A large part of my practice up until now has been deconstructing the sense of a separate self, the "doer". I want to continue this work, but my usual way of approaching it isn't yielding great results.

The primary ways of doing this deconstruction that I've learnt is pondering questions like Who am I? Where/when am I? Who is meditating? etc. as well as "paying attention to the sense of the I am".

When I try to do these inquiries these days it just feels like an effort to receive pleasure. It feels like an effort by my ego to 'win'. This is what happens for me with nearly all spiritual exercises right now.

And so I've a feeling what I need to progress is a more sophisticated way of seeing through the illusion of the "doer". I was listening to Daniel Ingram on a podcast recently where he was describing noticing intentions arising in the same way you'd notice thoughts. This simple direction was and still is useful to me and has given me some small but significant breakthroughs. I hadn't heard that method of investigation worded like that before, it was fresh and useful.

And so my main motivation for posting here is to hopefully find more direction like that. Or any advice the community deems potentially useful. I'm very happy to receive "go and read X" as an answer.

Looking forward to reading your replies.

Tony

RE: Introducing myself and seeking guidance
Answer
7/16/20 2:17 PM as a reply to Tony.
Hello
Did you read Mastering the Core Teachings of the Buddha?
Lots of terminology on this site can be found there and generally it very good dharma book.

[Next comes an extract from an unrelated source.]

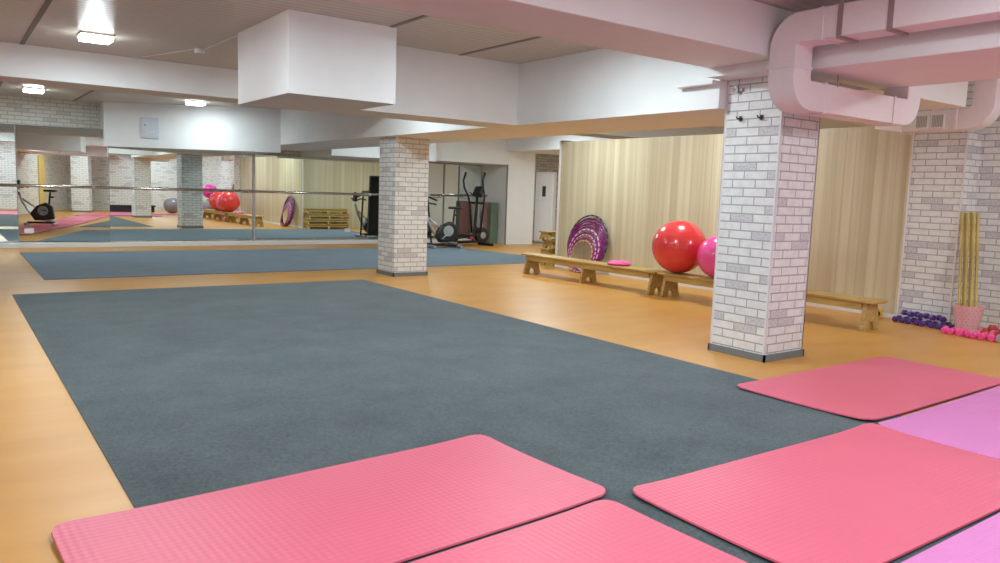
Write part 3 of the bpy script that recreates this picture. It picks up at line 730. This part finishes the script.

If you have not tried it before Mahasi Noting is good meditation practice. You can do it on cushion (or whatever position you meditate) and during most of the time in normal life. It generally trains your recognition skills quite well and helps transform internal verbalization to something more straightforward to work with.

As for happiness imho only helping other beings can make you truly happy.
Meditation however can make you experience very pleasurable. My advice would be to never pass on pleasure. Not cling to it but always strive to make your practice as nice as it can be. There might be temptation to do something which is unpleasant because it might work better but it almost always lead to bad results. Is better to make effort to make any practice you do worth doing by the way it feels alone and any supposed benefits treat as secondary thing. Meditation is much more efficient that way.